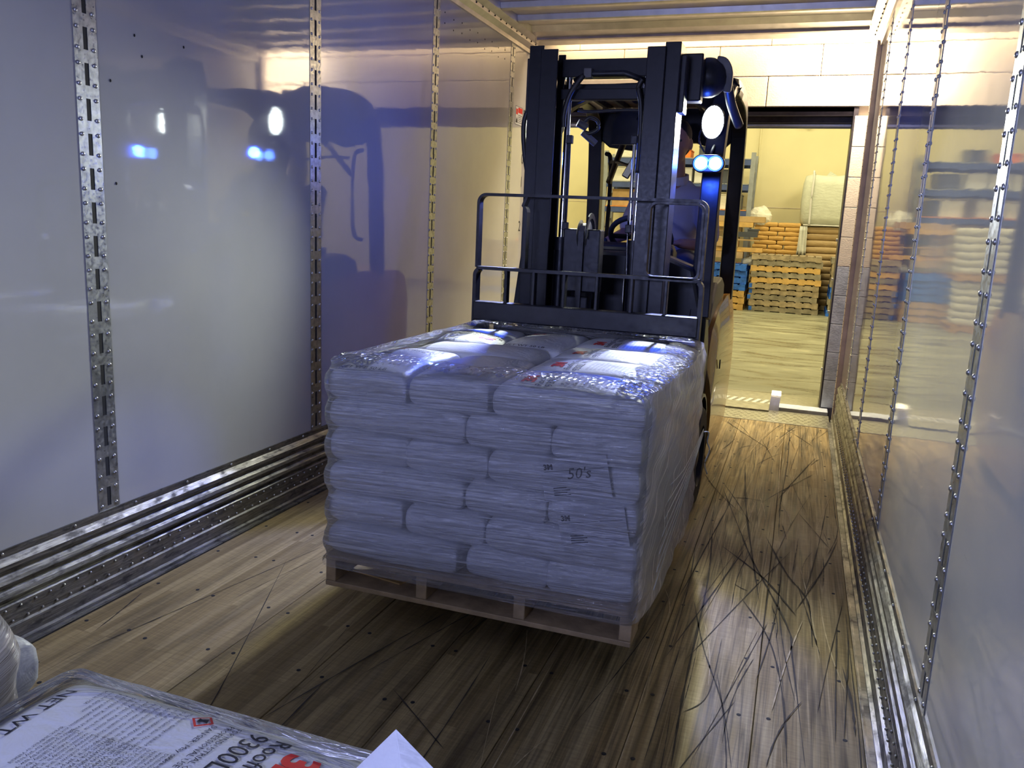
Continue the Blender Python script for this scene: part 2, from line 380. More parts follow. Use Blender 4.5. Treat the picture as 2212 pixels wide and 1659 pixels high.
def obj(name, mb, mat, parent=None, loc=None, smooth=False, bevel=0.0, bseg=2, kind=None, label=None, auto=None):
    """one mesh object; mb in world coordinates; loc = origin"""
    pw = wl(parent) if parent else Vector((0, 0, 0))
    lo = Vector(loc) if loc is not None else (pw if parent else Vector((0, 0, 0)))
    me = mesh_from(name, mb, lo, smooth or bool(auto))
    me.materials.append(MATS[mat] if isinstance(mat, str) else mat)
    o = bpy.data.objects.new(name, me); COL.objects.link(o)
    o.location = lo - pw
    if parent: o.parent = parent
    if bevel:
        b = o.modifiers.new('bevel', 'BEVEL'); b.width = bevel; b.segments = bseg; b.limit_method = 'ANGLE'; b.angle_limit = math.radians(35)
    if auto:
        me.set_sharp_from_angle(angle=math.radians(auto))
    if kind: o['kind'] = kind
    if label: o['label'] = label
    return o
def struct(name, mb, mat, **kw):
    o = obj(name, mb, mat, **kw)
    if not o.parent: o['kind'] = 'structure'
    return o
def tag(o, label, cat, group=None):
    o['label'] = label; o['category'] = cat
    if group: o['group'] = group
    return o
def thing(name, label, cat, loc=(0, 0, 0), group=None):
    o = bpy.data.objects.new(name, None); COL.objects.link(o); o.location = loc; o.empty_display_size = 0.1
    return tag(o, label, cat, group)
def shared(name, me, parent, loc=(0, 0, 0), rz=0.0, scale=None):
    o = bpy.data.objects.new(name, me); COL.objects.link(o); o.parent = parent; o.location = loc; o.rotation_euler = (0, 0, rz)
    if scale: o.scale = scale
    return o
def arc(c, r, a0, a1, n, plane='xz'):
    out = []
    for i in range(n + 1):
        a = math.radians(a0 + (a1 - a0) * i / n); u, v = r * math.cos(a), r * math.sin(a)
        out.append({'xz': (c[0] + u, c[1], c[2] + v), 'yz': (c[0], c[1] + u, c[2] + v), 'xy': (c[0] + u, c[1] + v, c[2])}[plane])
    return out
def smooth_path(pts, n=6):
    P = [Vector(p) for p in pts]; out = []
    for i in range(len(P) - 1):
        p0 = P[max(i - 1, 0)]; p1 = P[i]; p2 = P[i + 1]; p3 = P[min(i + 2, len(P) - 1)]
        for k in range(n):
            t = k / n; out.append(0.5 * ((2 * p1) + (p2 - p0) * t + (2 * p0 - 5 * p1 + 4 * p2 - p3) * t * t + (3 * p1 - p0 - 3 * p2 + p3) * t ** 3))
    out.append(P[-1]); return out

# ================================================================== TRAILER SHELL
W = 2.50; Y0 = -1.3; Y1 = 6.33; H = 2.74
# floor: planks with pairs of screws
fl = struct('floor', MB().box(0.0, W, Y0, 6.02, -0.10, -0.034), 'floor_wood')
edges = [0.072, 0.315, 0.62, 0.925, 1.23, 1.535, 1.842, 2.15, 2.432]
for i in range(len(edges) - 1):
    a, b = edges[i] + 0.001, edges[i + 1] - 0.001
    dz = random.uniform(-0.0012, 0.0012)
    pl = obj('plank', MB().box(a, b, Y0 + 0.01, 6.01, -0.033, dz), 'floor_wood', fl, bevel=0.0015, bseg=1)
    s = MB()
    for k in range(24):
        y = Y0 + 0.35 + k * 0.312
        for q, xx in enumerate((a + 0.032, b - 0.045)):
            yy = y + random.uniform(-0.02, 0.02); s.lathe((xx + random.uniform(-.006, .006), yy, dz), (0, 0, 1), [(0.0058, -0.003), (0.0065, 0.0007), (0.004, 0.0011)], 8)
    obj('screw_heads', s, 'slot_dark', pl, kind='stuff')
# gouges and rubber streaks worn into the boards
GM = [[(2.077, 4.095), (2.169, 4.359), (2.341, 4.795)], [(1.94, 4.12), (2.019, 4.136), (2.086, 4.131)], [(2.18, 5.885), (2.185, 5.104), (2.174, 4.448), (2.162, 3.968)], [(2.029, 3.045), (2.053, 3.021), (2.078, 3.006)], [(2.315, 4.954), (2.349, 5.08), (2.363, 5.109)],
 [(1.867, 4.291), (2.01, 3.627), (2.078, 3.319), (2.224, 2.78), (2.245, 2.556), (2.284, 1.99)], [(1.905, 2.826), (1.975, 2.499), (2.061, 2.199), (2.11, 1.916)], [(2.119, 3.619), (2.215, 3.234), (2.292, 3.004), (2.306, 2.646)], [(1.881, 3.693), (1.93, 3.054), (1.95, 2.253), (1.969, 1.857)],
 [(1.951, 4.815), (2.012, 3.965), (2.125, 2.927)], [(2.393, 2.561), (2.41, 2.35), (2.411, 2.186)], [(1.94, 4.605), (1.924, 3.921), (1.869, 3.12), (1.865, 2.449)], [(2.241, 1.971), (2.221, 2.319), (2.169, 2.651), (2.059, 2.938)], [(1.948, 3.42), (2.131, 3.148), (2.253, 2.868)],
 [(0.776, 1.551), (0.752, 1.68), (0.394, 2.523)], [(1.182, 1.892), (1.424, 1.702)], [(1.963, 2.108), (2.019, 2.231), (2.025, 2.586)]]
rg = random.Random(11)
for i in range(150):
    x = rg.choice((rg.uniform(1.83, 2.42), rg.uniform(1.83, 2.42), rg.uniform(0.1, 1.8))); y = rg.uniform(1.3, 5.8); L_ = rg.uniform(0.15, 1.2); a = rg.gauss(0, 0.15); cv = rg.gauss(0, 0.03)
    GM.append([(max(.09, min(2.42, x + math.sin(a) * L_ * b / 3 + cv * (b / 3) ** 2)), min(5.95, y + math.cos(a) * L_ * b / 3)) for b in range(4)])
dk_, lt_ = MB(), MB()
for i, g_ in enumerate(GM):
    P_ = smooth_path([(p[0], p[1], 0) for p in g_], 7); w_ = (rg.uniform(0.002, 0.004) if i < 14 else rg.uniform(0.0006, 0.0024)); n_ = len(P_); b_ = 0
    mb_ = lt_ if (i >= 17 and i % 4 == 0) else dk_; b_ = len(mb_.v)
    for j, p in enumerate(P_):
        t = (P_[min(j + 1, n_ - 1)] - P_[max(j - 1, 0)]).normalized(); ww = w_ * (0.35 + rg.random()) * (1 - abs(2 * j / (n_ - 1) - 1) ** 4 * 0.9)
        for q in (-1, 1): mb_.v.append((p.x + t.y * ww * q, p.y - t.x * ww * q, 0.0019))
    mb_.f += [(b_ + 2 * j, b_ + 2 * j + 1, b_ + 2 * j + 3, b_ + 2 * j + 2) for j in range(n_ - 1)]
simple('gouge_dark', (0.035, 0.027, 0.018), 0.8, var=0.5, vscale=30); simple('gouge_pale', (0.50, 0.40, 0.23), 0.7, var=0.3, vscale=30)
obj('scuff_marks', dk_, 'gouge_dark', fl, kind='stuff'); obj('pale_scratches', lt_, 'gouge_pale', fl, kind='stuff')
# aluminium strips beside the boards
for sx, nm in ((1, 'trim_left'), (-1, 'trim_right')):
    X = (lambda v: v) if sx == 1 else (lambda v: W - v)
    m = MB(); m.box(min(X(0), X(0.069)), max(X(0), X(0.069)), Y0, Y1 - 0.1, -0.03, 0.003)
    m.box(min(X(0.060), X(0.066)), max(X(0.060), X(0.066)), Y0, Y1 - 0.1, 0.003, 0.006)
    m.box(min(X(0.028), X(0.032)), max(X(0.028), X(0.032)), Y0, Y1 - 0.1, 0.003, 0.006)
    struct(nm, m, 'scuff_metal')

def post_mesh(z0, z1, width=0.088, pitch=0.105):
    """slotted logistic post lying in the y-z plane facing +x, real slots"""
    m = MB(); sw, sh = 0.0085, 0.066; t = 0.0018
    n = int((z1 - z0) / pitch); zz = z0
    cuts = [z0]
    for k in range(n):
        c = z0 + (k + 0.5) * pitch; cuts += [c - sh / 2, c + sh / 2]
    cuts.append(z1); h = width / 2
    for a, b in zip(cuts[:-1], cuts[1:]):
        i = cuts.index(a)
        if i % 2 == 0: m.box(0, t, -h, h, a, b)
        else: m.box(0, t, -h, -sw, a, b).box(0, t, sw, h, a, b)
    back = MB().box(-0.012, 0.0006, -h * 0.6, h * 0.6, z0, z1)
    rv = MB()
    for k in range(n):
        c = z0 + (k + 0.5) * pitch
        for q in (-1, 1):
            for r in (-1, 1):
                rv.ell((t, q * 0.031, c + r * 0.030), 0.0048, 0.0068, 0.0068, 8, 6)
    return m, back, rv
PM, PB, PR = post_mesh(0.285, 2.62)
post_me = mesh_from('logistic_post', PM); post_me.materials.append(MATS['galvanised'])
back_me = mesh_from('slot_backing', PB); back_me.materials.append(MATS['slot_dark'])
riv_me = mesh_from('rivets', PR, smooth=True); riv_me.materials.append(MATS['rivet_metal'])

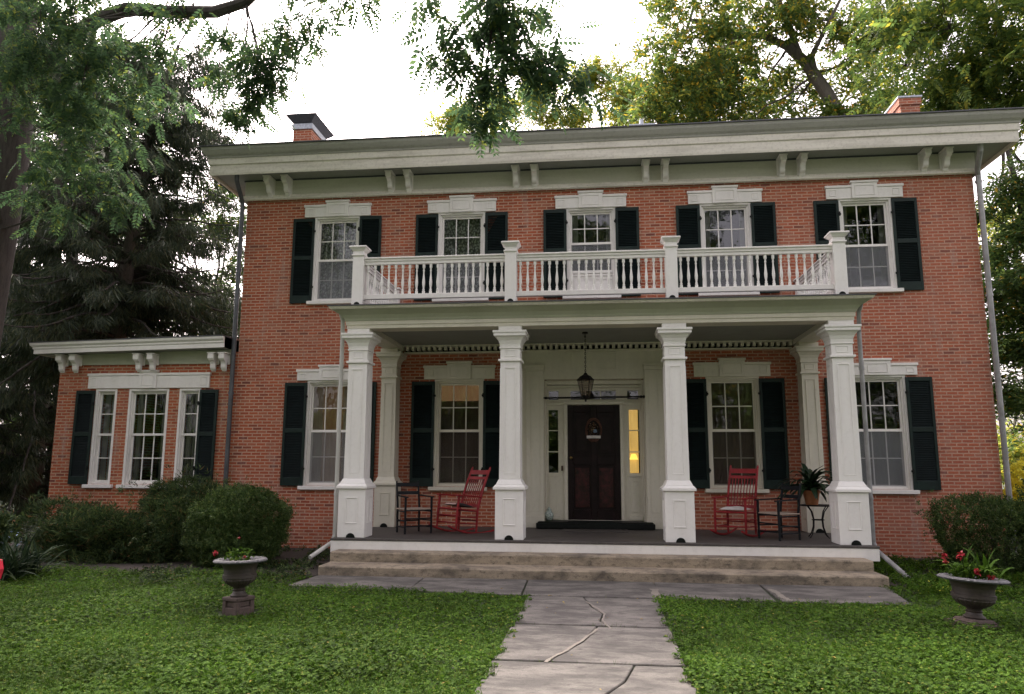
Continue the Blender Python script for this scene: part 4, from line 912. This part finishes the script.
# # # # # # #
▸ Given task: Please list every line of the records that contains "script".

▸ Exercise result:
Continue the Blender Python script for this scene: part 2, from line 380. More parts follow. Use Blender 4.5. Treat the picture as 2212 pixels wide and 1659 pixels high.
Continue the Blender Python script for this scene: part 4, from line 912. This part finishes the script.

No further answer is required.